How to Get the Best Out of Your Garden During the Lesser Lockdown Guide, Home Style Advice
How to Get the Best Out of Your Garden in Lesser Lockdown
15 June 2020
How to Get the Best Out of Your Garden During the Lesser Lockdown
The country may have been in a lockdown, but better days are coming and governments are starting to ease up the measures ever so slightly. If you’re lucky enough to have a garden, you’re also fortunate to have some much-needed sanctuary to which you can retreat amidst all the chaos the lockdown has created. Here’s how to get the best out of your garden during this difficult period:
Exercise in your garden
You don’t always have to go jogging or cycling to exercise out in the fresh air. Nor do you have to go to the gym. There are several different ways to exercise in the comfort of your own beautiful garden. If you prefer a more intense style of training, you can perform some high-intensity interval training (HIIT), circuit training or some weight training in your garden. Prefer something a little more easier going? You can do some yoga or some Pilates, both of which are incredibly relaxing despite also testing your body.
Relax your mind
Mentally, this lockdown has been very demanding. After all, you’ve stayed at home most of the day. In the early days, you may have struggled to sleep and your mind may have filled with doubts about how to make it through the lockdown period. Use your garden to get out, give your mind some serious downtime and just breathe. In fact, just being in the garden and taking in the beauty of it releases endorphins. Make the most of your garden to meditate a little, listen to the birds, read or just watch a video on your phone.
Grow vegetables
There’s something highly pleasurable about growing food at home. The warm weather is approaching and it’s a good time to make the most of all this extra time at home to grow some vegetables. Carrots, beetroot, cabbage, spinach, parsnips, turnip and onions, including spring onions, are all suitable candidates to grow at this time of year.

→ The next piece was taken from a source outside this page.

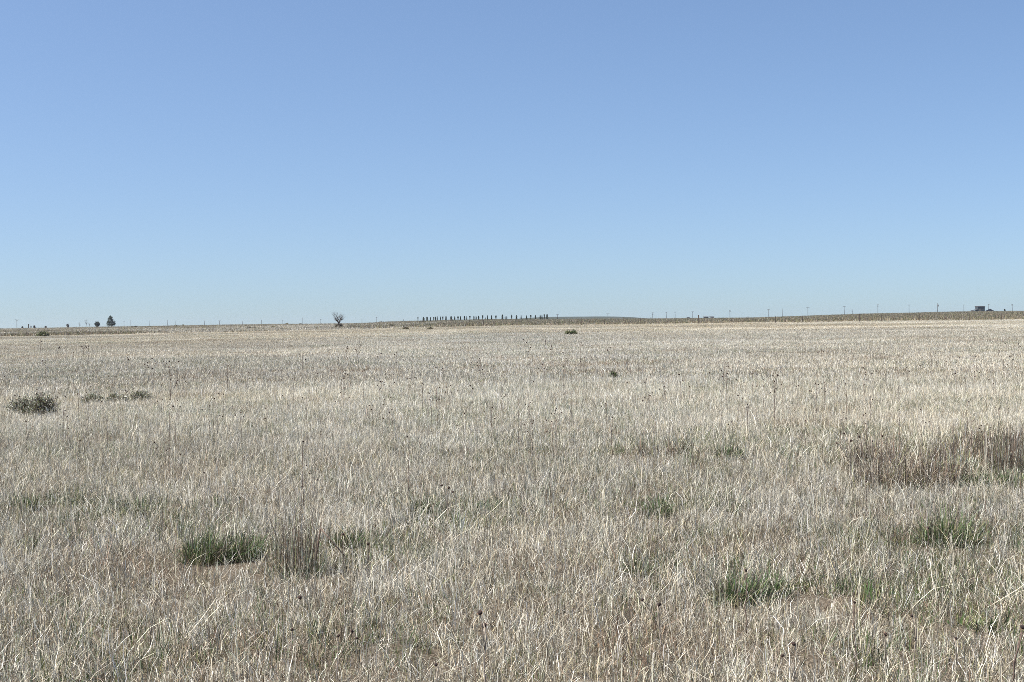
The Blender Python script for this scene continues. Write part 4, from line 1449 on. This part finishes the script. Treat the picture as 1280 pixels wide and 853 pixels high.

You don’t have to stick to just growing vegetables, though. You could go with some herbs to add some fresh, homegrown seasoning to meals. Thyme, dill, coriander, mint, rosemary and parsley will all serve you well just now. These herbs grow quickly…. in some cases, as little as a week. Not a bad result at all!
Grow flowers
Fuchsias, petunias and pelargoniums will all inject real vibrance into your garden. Even when the cooler temperatures return, they’ll still look ‘in’, as they tend to work the whole year round. Coleus are another summer classic and you can take cuttings of them to keep as indoor houseplants.
Easy flowers to grow include nasturtiums, which have very vivid colours and you can sow them up until mid-July if you’re in the north or until late July if you’re in the south. The romantically named love in the mist, also known as nigella (not the chef!), will reward you with beautiful, interestingly shaped flowers and are re-seeded flowers. Indigo is especially elegant. If you fancy something a little more challenging but not completely impossible, how about some good old sunflowers?
Trim hedges, bushes and shrubs
May is a good time to trim your hedge, as is September or October, and will allow any shrubs that are part of the hedge to get more light. You should always trim the base wider than the tip. Garden shears are the best way to trim your hedge, unless it’s longer than 16 feet, in which case you should use an electric or gas-powered hedge trimmer to ease your workload and trim more accurately.
As we start to move slightly out of the lockdown period, it’s a good time to trim shrubs that have bloomed during the colder months. Mimosa tree and tree germander are two examples. By blooming when a lot of other shrubs are at rest, winter-blooming shrubs really help the local ecosystem, so it’s in the interest of the planet to take care of them if you can.
Feed the birds
Why not take the chance to learn more about the natural world? Place a bird feeder in front of your window and just admire the beauty of the birds from your dining room or living room. Choose a more expensive seed mix so that you attract more birds to your garden (even garden birds can be fussy about what they eat, you know!). Sunflower hearts are also a good choice for bird feeding because they’ll draw in lots of different types of birds.
Buy a book so that you can identify the different birds that fly into your garden. Note that different seasons and different locations can attract different types of birds. If you live near woodland or farmland, you’ll expect different visitors to your garden than if you were to live near a town or a city.
Design a new garden border
You can go for a prairie style, woodland look or gravel border, but have a good think about how you want to decorate your garden. What plants do you want to grow? Whereabouts would you like to grow them? The lockdown has given you a superb opportunity to revamp your garden. When you’ve formed a plan, it’s time to order online or to get yourself to the gardening store and invest in that new look for your garden!
The lockdown has created a splendid opportunity to get out into your garden and truly appreciate this marvellous space which you can shape to your own tastes. The warm weather is almost here. Now is the time to tailor your garden so you can relax comfortably in it when the sun comes out or just enjoy it as it is now.